Former Vice President Mike Pence has a book out. That’s the backdrop, the context in which Pence spoke with David Muir on ABC News this week. Pence has a book, and has taken to the airwaves on what we could call his “reputational reclamation tour,” a chance to recast his political persona, to proclaim himself a hero in the aftermath of the Jan. 6, 2021, insurrection. Pence, after all, disobeyed Donald Trump and stood up to the rioters by ultimately certifying the election of Joe Biden as president. He did this as the crowds called for his head — literally.
If we are to judge Pence solely on his actions at this moment, we might view him the way he apparently sees himself. But we should not do so. Ignore (for now) Pence’s politics, which I would describe as Christian Nationalist and place him to the right of the pre-Trump Republican establishment. And ignore (again, only for now) his nearly two years of silence, or his complicity in nearly everything put forth by Trump during his four years beside him in the White House. His track record would be enough to disqualify him for higher office — something both his book and the Muir interview hint at.

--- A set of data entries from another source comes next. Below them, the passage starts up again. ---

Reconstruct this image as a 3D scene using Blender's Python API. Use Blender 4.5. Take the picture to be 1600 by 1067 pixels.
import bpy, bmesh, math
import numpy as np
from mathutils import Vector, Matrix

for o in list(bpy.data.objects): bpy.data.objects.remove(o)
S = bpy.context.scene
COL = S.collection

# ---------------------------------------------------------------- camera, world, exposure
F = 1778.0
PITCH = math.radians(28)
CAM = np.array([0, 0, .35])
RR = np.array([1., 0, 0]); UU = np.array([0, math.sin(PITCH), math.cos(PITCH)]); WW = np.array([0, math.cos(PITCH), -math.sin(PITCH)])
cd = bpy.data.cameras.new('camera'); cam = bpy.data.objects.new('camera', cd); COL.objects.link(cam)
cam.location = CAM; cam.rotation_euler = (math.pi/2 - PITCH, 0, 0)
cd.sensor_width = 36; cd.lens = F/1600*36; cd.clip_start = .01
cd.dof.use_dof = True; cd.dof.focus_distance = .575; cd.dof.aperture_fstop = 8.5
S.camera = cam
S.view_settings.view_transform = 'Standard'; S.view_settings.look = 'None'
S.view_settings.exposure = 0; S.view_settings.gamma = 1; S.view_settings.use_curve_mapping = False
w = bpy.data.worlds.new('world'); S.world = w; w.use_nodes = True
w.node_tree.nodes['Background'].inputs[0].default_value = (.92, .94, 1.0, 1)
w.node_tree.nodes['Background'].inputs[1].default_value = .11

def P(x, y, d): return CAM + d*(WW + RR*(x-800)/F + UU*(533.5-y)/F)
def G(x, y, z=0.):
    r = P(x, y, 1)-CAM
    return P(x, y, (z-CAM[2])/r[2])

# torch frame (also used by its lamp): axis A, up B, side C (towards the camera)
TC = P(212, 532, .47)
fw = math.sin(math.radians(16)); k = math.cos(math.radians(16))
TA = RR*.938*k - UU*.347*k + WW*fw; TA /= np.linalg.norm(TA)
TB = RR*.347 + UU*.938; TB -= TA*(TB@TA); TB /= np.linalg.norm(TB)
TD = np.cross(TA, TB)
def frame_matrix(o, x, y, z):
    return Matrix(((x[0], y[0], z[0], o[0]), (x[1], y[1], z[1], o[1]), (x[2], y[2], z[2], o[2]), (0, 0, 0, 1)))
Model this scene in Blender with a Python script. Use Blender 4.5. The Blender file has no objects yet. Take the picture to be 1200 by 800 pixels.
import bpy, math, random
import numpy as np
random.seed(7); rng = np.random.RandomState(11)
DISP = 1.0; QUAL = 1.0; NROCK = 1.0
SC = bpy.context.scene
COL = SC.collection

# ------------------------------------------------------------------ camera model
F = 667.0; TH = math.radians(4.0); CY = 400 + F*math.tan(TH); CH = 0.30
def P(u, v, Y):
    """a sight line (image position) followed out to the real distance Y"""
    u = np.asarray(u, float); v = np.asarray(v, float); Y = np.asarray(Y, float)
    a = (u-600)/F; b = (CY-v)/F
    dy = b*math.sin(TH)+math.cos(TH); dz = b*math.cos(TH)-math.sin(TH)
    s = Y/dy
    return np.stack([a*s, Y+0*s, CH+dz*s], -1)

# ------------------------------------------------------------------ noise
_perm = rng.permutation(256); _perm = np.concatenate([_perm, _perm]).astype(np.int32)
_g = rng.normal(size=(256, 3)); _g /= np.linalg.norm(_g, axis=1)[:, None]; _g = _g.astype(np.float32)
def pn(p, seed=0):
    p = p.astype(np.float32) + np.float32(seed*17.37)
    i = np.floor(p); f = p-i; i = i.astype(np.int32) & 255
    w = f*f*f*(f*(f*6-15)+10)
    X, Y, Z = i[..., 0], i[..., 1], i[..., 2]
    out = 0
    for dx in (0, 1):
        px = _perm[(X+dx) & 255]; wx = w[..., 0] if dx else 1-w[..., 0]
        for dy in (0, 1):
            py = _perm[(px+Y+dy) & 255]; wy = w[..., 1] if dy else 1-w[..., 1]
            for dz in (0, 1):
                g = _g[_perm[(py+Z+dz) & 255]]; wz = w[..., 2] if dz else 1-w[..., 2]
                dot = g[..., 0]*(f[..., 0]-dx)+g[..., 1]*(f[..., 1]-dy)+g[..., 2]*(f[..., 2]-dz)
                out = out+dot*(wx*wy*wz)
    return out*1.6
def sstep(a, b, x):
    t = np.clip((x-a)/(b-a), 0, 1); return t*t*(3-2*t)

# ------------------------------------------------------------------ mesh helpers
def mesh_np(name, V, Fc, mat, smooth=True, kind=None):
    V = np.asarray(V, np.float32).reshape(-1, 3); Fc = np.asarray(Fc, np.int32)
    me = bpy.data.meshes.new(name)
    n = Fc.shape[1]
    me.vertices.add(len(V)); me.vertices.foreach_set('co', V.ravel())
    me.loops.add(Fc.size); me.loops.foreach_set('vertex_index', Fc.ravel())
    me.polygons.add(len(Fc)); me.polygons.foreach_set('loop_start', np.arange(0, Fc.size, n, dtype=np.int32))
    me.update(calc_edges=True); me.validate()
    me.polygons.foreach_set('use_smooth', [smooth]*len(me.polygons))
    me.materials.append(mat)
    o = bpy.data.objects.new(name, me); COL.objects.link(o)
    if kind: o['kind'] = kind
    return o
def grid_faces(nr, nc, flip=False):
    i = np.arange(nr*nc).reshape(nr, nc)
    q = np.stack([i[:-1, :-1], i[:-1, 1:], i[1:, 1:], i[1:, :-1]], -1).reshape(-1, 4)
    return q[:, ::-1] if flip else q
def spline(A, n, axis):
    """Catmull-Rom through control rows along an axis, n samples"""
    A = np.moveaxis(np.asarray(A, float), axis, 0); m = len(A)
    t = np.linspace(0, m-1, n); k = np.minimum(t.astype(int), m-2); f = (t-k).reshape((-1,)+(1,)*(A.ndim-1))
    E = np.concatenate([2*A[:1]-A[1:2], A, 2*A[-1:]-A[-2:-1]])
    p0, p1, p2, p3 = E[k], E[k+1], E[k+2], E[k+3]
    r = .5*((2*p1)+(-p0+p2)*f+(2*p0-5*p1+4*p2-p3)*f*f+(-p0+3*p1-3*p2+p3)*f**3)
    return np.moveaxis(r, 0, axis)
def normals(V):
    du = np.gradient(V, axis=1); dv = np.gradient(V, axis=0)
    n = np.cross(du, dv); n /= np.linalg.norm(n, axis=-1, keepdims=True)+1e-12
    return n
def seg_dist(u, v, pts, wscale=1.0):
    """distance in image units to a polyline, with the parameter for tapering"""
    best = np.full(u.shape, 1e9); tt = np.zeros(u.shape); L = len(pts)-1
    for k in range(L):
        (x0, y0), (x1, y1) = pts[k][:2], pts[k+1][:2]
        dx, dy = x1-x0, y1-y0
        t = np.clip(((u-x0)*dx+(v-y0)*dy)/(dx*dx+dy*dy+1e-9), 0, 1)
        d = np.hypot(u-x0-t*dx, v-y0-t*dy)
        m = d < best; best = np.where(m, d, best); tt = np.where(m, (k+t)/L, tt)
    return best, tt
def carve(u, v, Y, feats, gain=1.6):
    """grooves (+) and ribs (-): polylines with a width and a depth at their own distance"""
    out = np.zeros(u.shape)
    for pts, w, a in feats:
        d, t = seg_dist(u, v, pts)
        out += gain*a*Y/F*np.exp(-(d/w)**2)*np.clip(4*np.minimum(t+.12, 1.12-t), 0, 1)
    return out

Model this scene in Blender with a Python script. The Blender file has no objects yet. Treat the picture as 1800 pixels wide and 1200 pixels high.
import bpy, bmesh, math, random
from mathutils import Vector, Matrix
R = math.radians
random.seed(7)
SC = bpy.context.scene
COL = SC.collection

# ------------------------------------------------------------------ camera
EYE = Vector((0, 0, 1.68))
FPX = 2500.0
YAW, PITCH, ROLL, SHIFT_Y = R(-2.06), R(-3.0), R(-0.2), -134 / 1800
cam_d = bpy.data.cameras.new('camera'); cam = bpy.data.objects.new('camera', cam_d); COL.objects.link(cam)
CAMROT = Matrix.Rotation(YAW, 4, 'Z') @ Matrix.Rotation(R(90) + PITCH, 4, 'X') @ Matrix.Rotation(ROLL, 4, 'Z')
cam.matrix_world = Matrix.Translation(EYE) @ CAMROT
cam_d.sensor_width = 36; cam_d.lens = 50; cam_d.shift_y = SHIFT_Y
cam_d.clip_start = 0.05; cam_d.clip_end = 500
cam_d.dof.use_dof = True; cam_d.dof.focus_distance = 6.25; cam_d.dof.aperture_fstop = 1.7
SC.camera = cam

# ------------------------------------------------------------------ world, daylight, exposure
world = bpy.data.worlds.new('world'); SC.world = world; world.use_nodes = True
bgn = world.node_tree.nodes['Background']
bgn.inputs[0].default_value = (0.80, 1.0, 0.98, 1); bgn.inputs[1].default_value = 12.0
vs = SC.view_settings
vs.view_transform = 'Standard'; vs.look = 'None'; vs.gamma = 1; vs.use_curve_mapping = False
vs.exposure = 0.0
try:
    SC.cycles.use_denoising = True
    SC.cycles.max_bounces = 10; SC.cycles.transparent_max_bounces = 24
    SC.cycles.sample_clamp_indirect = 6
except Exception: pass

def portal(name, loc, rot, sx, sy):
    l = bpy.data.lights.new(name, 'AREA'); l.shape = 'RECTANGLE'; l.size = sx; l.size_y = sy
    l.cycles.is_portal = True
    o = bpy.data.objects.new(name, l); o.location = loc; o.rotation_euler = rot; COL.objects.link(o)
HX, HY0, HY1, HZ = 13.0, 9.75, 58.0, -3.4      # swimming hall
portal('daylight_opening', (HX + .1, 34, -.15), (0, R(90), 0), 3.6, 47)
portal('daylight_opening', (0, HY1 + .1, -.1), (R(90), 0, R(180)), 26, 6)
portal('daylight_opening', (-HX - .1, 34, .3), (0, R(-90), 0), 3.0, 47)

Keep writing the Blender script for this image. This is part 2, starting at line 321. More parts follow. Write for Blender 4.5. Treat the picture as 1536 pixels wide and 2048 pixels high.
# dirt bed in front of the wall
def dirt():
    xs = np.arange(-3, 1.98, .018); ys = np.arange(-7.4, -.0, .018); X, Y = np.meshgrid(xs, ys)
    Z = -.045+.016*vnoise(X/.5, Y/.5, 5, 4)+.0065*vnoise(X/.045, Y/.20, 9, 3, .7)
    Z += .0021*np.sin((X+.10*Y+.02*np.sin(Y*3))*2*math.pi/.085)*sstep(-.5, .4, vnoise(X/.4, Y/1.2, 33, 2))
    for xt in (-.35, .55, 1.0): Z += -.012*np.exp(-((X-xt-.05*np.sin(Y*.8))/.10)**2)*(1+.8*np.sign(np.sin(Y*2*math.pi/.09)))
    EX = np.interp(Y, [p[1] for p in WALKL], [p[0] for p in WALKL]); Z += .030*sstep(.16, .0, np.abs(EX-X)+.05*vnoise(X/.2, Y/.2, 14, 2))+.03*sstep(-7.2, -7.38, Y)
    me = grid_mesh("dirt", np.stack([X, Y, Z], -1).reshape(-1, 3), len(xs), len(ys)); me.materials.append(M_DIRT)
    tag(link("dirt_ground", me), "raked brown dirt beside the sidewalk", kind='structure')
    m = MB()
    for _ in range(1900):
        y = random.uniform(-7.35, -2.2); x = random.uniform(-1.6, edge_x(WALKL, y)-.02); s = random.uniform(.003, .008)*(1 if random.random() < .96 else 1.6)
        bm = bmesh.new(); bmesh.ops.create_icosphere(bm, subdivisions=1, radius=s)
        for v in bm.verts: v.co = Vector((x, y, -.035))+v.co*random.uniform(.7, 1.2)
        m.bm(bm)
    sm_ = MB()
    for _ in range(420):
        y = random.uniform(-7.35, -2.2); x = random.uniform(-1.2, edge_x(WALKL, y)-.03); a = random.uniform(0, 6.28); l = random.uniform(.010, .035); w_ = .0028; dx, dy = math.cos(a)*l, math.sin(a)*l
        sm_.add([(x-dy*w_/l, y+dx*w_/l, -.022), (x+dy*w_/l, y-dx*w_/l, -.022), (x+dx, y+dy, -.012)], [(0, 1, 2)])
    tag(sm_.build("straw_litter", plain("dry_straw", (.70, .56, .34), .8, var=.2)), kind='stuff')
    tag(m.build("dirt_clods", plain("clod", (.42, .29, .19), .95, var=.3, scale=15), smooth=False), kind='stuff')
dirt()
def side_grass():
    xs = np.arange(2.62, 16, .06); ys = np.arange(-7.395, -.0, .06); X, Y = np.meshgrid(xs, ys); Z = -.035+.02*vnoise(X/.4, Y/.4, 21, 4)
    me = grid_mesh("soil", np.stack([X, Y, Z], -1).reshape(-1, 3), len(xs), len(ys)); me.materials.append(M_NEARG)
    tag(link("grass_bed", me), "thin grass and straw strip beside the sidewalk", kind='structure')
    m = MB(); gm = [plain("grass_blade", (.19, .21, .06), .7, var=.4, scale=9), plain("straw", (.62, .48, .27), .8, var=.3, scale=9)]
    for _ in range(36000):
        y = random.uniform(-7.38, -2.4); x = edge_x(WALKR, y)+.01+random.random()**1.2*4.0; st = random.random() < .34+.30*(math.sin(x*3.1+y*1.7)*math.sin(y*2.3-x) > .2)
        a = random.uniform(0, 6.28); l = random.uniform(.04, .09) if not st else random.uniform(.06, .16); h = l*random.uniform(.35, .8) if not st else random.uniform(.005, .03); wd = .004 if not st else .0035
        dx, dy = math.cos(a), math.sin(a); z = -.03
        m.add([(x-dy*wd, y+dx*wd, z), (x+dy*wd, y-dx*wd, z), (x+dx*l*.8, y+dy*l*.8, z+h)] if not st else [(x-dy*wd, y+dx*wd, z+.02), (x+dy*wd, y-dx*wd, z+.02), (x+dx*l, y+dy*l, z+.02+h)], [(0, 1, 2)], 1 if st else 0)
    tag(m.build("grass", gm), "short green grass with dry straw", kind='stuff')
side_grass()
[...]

Instead, let’s drill down into two things Pence said to Muir, one of which made headlines and the other of which was essentially ignored in the press coverage.
This was the key point in the Muir interview:
Muir: In looking back to that moment, do you have any regrets about your own rhetoric? Just two days before January 6th, you were in Georgia, and you said, “we all have our doubts about the election. Come this Wednesday, we'll have our day in Congress. Come this Wednesday, we'll have our day in Congress. We'll hear the objections. We'll hear the evidence. You'll hear the evidence.” Were you feeding the false hope?
Pence: No, not in the least.
Muir: But do you regret the rhetoric? When you look out the window and you see people, and you wrote in your book, these people had been told that the outcome of the election could be changed. You knew the rhetoric that was out there. Were you feeding into it by saying this just two days before the election, “we'll see the evidence. Wednesday will be our day?”
Pence: No, David, not in the least. What I was talking about was that we had a tremendous amount of, not just disappointment, but public concern about irregularities in the election.
Muir continues to press Pence, pointing out that Attorney General Bill Barr had on Dec. 1 declared the election legitimate and that there had not been the kind of widespread fraud Trump was proclaiming — and that, despite this, despite the then-vice president allegedly agreeing with him, Vice President Pence was saying publican that “we'll have our day?”
Pence responds with a cliche: — “hindsight is always 20/20” — and then adds that he “never imagined the violence that would ensue.” Trumps “words were reckless and his actions were reckless,” he says, and they “endangered me and my family and everyone at the capitol building.”
But Trump was more than reckless on Jan. 6. His behavior that day was intentional. He rallied his supporters, revved them into a lather, and then gave them specific instructions. He had been beating the “Big Lie” drum for two months and now saw an opportunity to maintain power by force. And Pence had been complicit for much of that period — and for Trump’s entire four-year term, which is the context in which Jan. 6 took place.
Trump began his presidency by claiming fraud, by arguing that Hillary Clinton’s popular vote advantage in 2016 was attained by encouraging undocumented immigrants to illegally cast ballots. Before this, during his debates with Clinton before the election, he refused to say he’d support the outcome if he lost.
He then spent four years ginning up conspiracies about immigrants, Black Lives Matter protesters, winking and nodding to extremist groups, and building a base steeped in a cult of personality.
Pence was with him throughout, attempting to soften the rhetoric, but refusing to distance himself from any of it. After the Unite the Right rallies in 2017, when a counter protester was killed and Trump declared “there are good people on both sides,” Pence condemned hate but also said, “I stand with the president.”
Pence has said little about Jan. 6 in the last two years, even as he toured college campuses earlier this year sponsored by the Young America’s Foundation, a conservative group. Those speeches were billed as a defense of speech freedoms, but were really attacks on “wokeness” as defined by the right. And they ignored Jan. 6.
Pence is nothing if not a politician. He has ambitions, possibly for the White House — he refused to answer Muir’s questions about this, but the publication of his book and his press tour certainly offer ammo for the political rumor mill. He crossed Trump at a precipitous moment, but cannot afford to completely toss him under the bus, not without angering what is now his party’s base, because Pence has no base of his own. He is just one of many religious extremists in his party and, despite what the national media is saying about Trump’s fading hopes at the moment, that is not going to be enough.